Remember that back in the day you had LOTS of unix like operating systems whose designers all had their own notion of where to put stuff, and sometimes didn't include Python, Perl, Bash, or lots of other GNU/Open Source stuff at all.

This was even true of different Linux distributions. On Linux--pre-FHS[1]-you might have python in /usr/bin/ or /usr/local/bin/. Or it might not have been installed, so you built your own and put it in ~/bin

Solaris was the worst I ever worked on, partially as the transition from Berkeley Unix to System V. You could wind up with stuff in /usr/, /usr/local/, /usr/ucb, /opt/ etc. This could make for some really long paths. I have memories of the stuff from Sunfreeware.com installing each package in it's own directory, but I can't recall if it symlinked the binaries into /usr/bin or not.

Oh, and sometimes /usr/bin was on an NFS server[2].

So the env utility was developed to work around this.

Then you could write #!/bin/env interpreter and as long as the path was proper things had a reasonable chance of running. Of course, reasonable meant (for Python and Perl) that you had also set the appropriate environmental variables. For bash/ksh/zsh it just worked.

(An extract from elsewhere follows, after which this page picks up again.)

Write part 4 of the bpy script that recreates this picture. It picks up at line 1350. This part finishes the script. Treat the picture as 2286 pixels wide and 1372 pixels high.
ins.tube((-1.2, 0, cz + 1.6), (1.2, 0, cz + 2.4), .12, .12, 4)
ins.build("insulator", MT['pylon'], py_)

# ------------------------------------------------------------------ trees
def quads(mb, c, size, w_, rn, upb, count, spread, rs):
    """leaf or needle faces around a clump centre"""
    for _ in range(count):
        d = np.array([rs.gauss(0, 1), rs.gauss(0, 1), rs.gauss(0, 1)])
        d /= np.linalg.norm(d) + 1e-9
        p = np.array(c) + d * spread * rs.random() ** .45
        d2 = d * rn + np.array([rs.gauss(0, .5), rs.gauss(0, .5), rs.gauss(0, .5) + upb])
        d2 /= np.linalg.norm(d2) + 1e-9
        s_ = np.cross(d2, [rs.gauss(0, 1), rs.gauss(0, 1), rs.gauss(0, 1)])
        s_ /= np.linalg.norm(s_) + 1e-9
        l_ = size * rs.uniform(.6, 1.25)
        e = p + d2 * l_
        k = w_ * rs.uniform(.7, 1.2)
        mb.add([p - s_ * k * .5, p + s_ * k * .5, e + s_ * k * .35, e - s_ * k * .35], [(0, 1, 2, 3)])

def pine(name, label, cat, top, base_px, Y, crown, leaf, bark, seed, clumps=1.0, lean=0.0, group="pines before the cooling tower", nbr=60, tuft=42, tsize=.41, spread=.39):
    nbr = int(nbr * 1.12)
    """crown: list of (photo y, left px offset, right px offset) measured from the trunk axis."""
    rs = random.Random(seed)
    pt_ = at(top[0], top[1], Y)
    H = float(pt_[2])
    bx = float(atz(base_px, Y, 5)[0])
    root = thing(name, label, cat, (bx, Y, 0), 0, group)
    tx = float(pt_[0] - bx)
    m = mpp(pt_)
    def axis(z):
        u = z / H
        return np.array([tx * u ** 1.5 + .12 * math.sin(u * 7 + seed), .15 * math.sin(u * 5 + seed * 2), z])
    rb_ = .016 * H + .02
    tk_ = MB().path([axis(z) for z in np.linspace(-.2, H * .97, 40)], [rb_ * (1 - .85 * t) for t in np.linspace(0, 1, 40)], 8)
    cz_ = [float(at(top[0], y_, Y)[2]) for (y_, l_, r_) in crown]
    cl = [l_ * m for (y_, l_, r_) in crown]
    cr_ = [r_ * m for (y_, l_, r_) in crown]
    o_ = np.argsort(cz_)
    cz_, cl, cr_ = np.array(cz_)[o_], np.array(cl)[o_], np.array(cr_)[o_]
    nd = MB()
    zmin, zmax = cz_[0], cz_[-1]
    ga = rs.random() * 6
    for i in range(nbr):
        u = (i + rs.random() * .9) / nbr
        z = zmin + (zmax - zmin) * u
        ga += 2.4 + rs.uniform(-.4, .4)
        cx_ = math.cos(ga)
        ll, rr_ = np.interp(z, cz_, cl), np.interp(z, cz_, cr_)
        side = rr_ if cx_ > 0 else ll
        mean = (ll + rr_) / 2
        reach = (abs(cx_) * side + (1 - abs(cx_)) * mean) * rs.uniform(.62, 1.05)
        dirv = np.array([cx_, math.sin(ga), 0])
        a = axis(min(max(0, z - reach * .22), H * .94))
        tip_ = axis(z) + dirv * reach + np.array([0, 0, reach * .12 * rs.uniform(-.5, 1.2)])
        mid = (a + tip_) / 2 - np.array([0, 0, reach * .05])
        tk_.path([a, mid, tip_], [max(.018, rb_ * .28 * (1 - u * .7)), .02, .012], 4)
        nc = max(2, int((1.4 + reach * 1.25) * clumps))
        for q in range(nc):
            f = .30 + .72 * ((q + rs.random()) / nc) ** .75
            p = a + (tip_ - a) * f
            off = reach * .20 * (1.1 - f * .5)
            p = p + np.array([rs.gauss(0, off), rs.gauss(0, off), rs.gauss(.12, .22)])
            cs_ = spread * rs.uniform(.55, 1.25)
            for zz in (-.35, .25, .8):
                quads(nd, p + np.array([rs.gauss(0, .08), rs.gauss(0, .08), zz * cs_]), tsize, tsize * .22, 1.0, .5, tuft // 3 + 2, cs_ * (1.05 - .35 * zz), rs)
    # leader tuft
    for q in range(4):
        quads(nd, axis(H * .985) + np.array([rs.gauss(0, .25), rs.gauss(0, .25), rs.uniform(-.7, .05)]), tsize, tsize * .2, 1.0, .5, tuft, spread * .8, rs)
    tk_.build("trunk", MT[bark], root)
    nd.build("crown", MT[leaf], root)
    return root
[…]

This was important because people were passing around shell scripts (like perl and python) and if you'd hard coded /usr/bin/python on your Red Hat Linux workstation it was going to break bad on a SGI...well, no, I think IRIX put python in the right spot. But on a Sparc station it might not run at all.

I miss my sparc station. But not a lot. Ok, now you've got me trolling around on E-Bay. Bastages.

[1] File-system Hierarchy Standard. https://en.wikipedia.org/wiki/Filesystem_Hierarchy_Standard

[2] Yes, and sometimes people still do stuff like that. And no, I did not wear either a turnip OR an onion on my belt.